**Task**: Present the data once more in exactly its original form.
══ Given information
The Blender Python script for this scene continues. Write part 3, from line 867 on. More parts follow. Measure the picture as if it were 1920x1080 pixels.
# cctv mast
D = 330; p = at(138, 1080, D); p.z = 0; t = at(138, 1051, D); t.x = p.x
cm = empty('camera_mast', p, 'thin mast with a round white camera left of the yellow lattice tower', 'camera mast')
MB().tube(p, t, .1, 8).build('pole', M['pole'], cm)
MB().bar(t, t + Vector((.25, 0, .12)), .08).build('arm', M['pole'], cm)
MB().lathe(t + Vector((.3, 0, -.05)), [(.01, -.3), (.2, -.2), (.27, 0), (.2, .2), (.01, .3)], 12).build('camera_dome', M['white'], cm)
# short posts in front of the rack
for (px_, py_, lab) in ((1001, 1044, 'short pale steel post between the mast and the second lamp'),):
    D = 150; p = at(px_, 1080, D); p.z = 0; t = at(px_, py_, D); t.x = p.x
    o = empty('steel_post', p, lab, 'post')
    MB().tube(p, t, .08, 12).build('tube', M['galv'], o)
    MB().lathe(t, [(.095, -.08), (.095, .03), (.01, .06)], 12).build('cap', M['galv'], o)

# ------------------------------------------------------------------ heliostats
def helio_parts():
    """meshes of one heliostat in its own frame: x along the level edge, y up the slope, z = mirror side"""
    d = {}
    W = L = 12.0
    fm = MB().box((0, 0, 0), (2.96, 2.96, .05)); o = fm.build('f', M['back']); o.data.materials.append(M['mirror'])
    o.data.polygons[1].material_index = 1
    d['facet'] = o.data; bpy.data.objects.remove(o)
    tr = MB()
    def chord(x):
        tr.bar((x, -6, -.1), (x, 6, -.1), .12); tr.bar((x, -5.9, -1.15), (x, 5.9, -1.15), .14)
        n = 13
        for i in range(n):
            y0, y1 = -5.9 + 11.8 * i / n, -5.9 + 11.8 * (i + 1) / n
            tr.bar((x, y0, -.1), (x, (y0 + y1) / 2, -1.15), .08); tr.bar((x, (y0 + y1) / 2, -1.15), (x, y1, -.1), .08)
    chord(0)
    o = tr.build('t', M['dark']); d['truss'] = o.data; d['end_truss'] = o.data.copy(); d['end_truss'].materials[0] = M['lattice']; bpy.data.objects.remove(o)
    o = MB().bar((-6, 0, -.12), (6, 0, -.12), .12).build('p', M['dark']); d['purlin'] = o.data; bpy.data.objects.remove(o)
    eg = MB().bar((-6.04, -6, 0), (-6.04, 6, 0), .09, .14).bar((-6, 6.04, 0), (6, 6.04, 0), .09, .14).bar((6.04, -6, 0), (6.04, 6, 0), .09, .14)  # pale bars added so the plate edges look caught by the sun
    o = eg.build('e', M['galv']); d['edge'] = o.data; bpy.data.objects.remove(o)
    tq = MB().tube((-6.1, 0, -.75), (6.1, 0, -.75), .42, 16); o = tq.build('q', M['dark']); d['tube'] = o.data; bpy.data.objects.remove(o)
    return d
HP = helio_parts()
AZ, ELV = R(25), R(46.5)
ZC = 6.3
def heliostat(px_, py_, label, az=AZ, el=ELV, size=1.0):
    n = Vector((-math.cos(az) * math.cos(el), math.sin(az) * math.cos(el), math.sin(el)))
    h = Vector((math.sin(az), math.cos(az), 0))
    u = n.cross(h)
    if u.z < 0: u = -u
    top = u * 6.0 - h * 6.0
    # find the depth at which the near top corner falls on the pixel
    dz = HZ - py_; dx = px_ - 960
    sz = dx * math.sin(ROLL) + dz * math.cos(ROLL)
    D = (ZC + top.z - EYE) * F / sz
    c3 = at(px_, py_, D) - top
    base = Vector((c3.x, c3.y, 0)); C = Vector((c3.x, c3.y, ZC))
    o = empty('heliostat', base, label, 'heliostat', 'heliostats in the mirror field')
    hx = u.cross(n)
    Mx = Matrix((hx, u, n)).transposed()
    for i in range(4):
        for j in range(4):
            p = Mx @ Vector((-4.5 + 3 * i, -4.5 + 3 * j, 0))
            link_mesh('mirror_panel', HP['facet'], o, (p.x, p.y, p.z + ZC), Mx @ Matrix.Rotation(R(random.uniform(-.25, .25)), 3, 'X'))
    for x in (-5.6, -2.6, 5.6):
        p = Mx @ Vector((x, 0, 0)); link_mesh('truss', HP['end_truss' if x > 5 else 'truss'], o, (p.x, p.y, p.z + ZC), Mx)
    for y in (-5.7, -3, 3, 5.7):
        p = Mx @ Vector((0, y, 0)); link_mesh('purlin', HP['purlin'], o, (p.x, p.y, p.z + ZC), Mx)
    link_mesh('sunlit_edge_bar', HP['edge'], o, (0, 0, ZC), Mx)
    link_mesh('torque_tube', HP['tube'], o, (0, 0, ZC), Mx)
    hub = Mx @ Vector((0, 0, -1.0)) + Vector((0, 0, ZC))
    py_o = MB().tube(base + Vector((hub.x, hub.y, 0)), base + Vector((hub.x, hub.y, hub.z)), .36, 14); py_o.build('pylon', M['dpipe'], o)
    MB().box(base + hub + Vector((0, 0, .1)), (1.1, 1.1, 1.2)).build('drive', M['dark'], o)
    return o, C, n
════
**Problem solution**:
The Blender Python script for this scene continues. Write part 3, from line 867 on. More parts follow. Measure the picture as if it were 1920x1080 pixels.
# cctv mast
D = 330; p = at(138, 1080, D); p.z = 0; t = at(138, 1051, D); t.x = p.x
cm = empty('camera_mast', p, 'thin mast with a round white camera left of the yellow lattice tower', 'camera mast')
MB().tube(p, t, .1, 8).build('pole', M['pole'], cm)
MB().bar(t, t + Vector((.25, 0, .12)), .08).build('arm', M['pole'], cm)
MB().lathe(t + Vector((.3, 0, -.05)), [(.01, -.3), (.2, -.2), (.27, 0), (.2, .2), (.01, .3)], 12).build('camera_dome', M['white'], cm)
# short posts in front of the rack
for (px_, py_, lab) in ((1001, 1044, 'short pale steel post between the mast and the second lamp'),):
    D = 150; p = at(px_, 1080, D); p.z = 0; t = at(px_, py_, D); t.x = p.x
    o = empty('steel_post', p, lab, 'post')
    MB().tube(p, t, .08, 12).build('tube', M['galv'], o)
    MB().lathe(t, [(.095, -.08), (.095, .03), (.01, .06)], 12).build('cap', M['galv'], o)

# ------------------------------------------------------------------ heliostats
def helio_parts():
    """meshes of one heliostat in its own frame: x along the level edge, y up the slope, z = mirror side"""
    d = {}
    W = L = 12.0
    fm = MB().box((0, 0, 0), (2.96, 2.96, .05)); o = fm.build('f', M['back']); o.data.materials.append(M['mirror'])
    o.data.polygons[1].material_index = 1
    d['facet'] = o.data; bpy.data.objects.remove(o)
    tr = MB()
    def chord(x):
        tr.bar((x, -6, -.1), (x, 6, -.1), .12); tr.bar((x, -5.9, -1.15), (x, 5.9, -1.15), .14)
        n = 13
        for i in range(n):
            y0, y1 = -5.9 + 11.8 * i / n, -5.9 + 11.8 * (i + 1) / n
            tr.bar((x, y0, -.1), (x, (y0 + y1) / 2, -1.15), .08); tr.bar((x, (y0 + y1) / 2, -1.15), (x, y1, -.1), .08)
    chord(0)
    o = tr.build('t', M['dark']); d['truss'] = o.data; d['end_truss'] = o.data.copy(); d['end_truss'].materials[0] = M['lattice']; bpy.data.objects.remove(o)
    o = MB().bar((-6, 0, -.12), (6, 0, -.12), .12).build('p', M['dark']); d['purlin'] = o.data; bpy.data.objects.remove(o)
    eg = MB().bar((-6.04, -6, 0), (-6.04, 6, 0), .09, .14).bar((-6, 6.04, 0), (6, 6.04, 0), .09, .14).bar((6.04, -6, 0), (6.04, 6, 0), .09, .14)  # pale bars added so the plate edges look caught by the sun
    o = eg.build('e', M['galv']); d['edge'] = o.data; bpy.data.objects.remove(o)
    tq = MB().tube((-6.1, 0, -.75), (6.1, 0, -.75), .42, 16); o = tq.build('q', M['dark']); d['tube'] = o.data; bpy.data.objects.remove(o)
    return d
HP = helio_parts()
AZ, ELV = R(25), R(46.5)
ZC = 6.3
def heliostat(px_, py_, label, az=AZ, el=ELV, size=1.0):
    n = Vector((-math.cos(az) * math.cos(el), math.sin(az) * math.cos(el), math.sin(el)))
    h = Vector((math.sin(az), math.cos(az), 0))
    u = n.cross(h)
    if u.z < 0: u = -u
    top = u * 6.0 - h * 6.0
    # find the depth at which the near top corner falls on the pixel
    dz = HZ - py_; dx = px_ - 960
    sz = dx * math.sin(ROLL) + dz * math.cos(ROLL)
    D = (ZC + top.z - EYE) * F / sz
    c3 = at(px_, py_, D) - top
    base = Vector((c3.x, c3.y, 0)); C = Vector((c3.x, c3.y, ZC))
    o = empty('heliostat', base, label, 'heliostat', 'heliostats in the mirror field')
    hx = u.cross(n)
    Mx = Matrix((hx, u, n)).transposed()
    for i in range(4):
        for j in range(4):
            p = Mx @ Vector((-4.5 + 3 * i, -4.5 + 3 * j, 0))
            link_mesh('mirror_panel', HP['facet'], o, (p.x, p.y, p.z + ZC), Mx @ Matrix.Rotation(R(random.uniform(-.25, .25)), 3, 'X'))
    for x in (-5.6, -2.6, 5.6):
        p = Mx @ Vector((x, 0, 0)); link_mesh('truss', HP['end_truss' if x > 5 else 'truss'], o, (p.x, p.y, p.z + ZC), Mx)
    for y in (-5.7, -3, 3, 5.7):
        p = Mx @ Vector((0, y, 0)); link_mesh('purlin', HP['purlin'], o, (p.x, p.y, p.z + ZC), Mx)
    link_mesh('sunlit_edge_bar', HP['edge'], o, (0, 0, ZC), Mx)
    link_mesh('torque_tube', HP['tube'], o, (0, 0, ZC), Mx)
    hub = Mx @ Vector((0, 0, -1.0)) + Vector((0, 0, ZC))
    py_o = MB().tube(base + Vector((hub.x, hub.y, 0)), base + Vector((hub.x, hub.y, hub.z)), .36, 14); py_o.build('pylon', M['dpipe'], o)
    MB().box(base + hub + Vector((0, 0, .1)), (1.1, 1.1, 1.2)).build('drive', M['dark'], o)
    return o, C, n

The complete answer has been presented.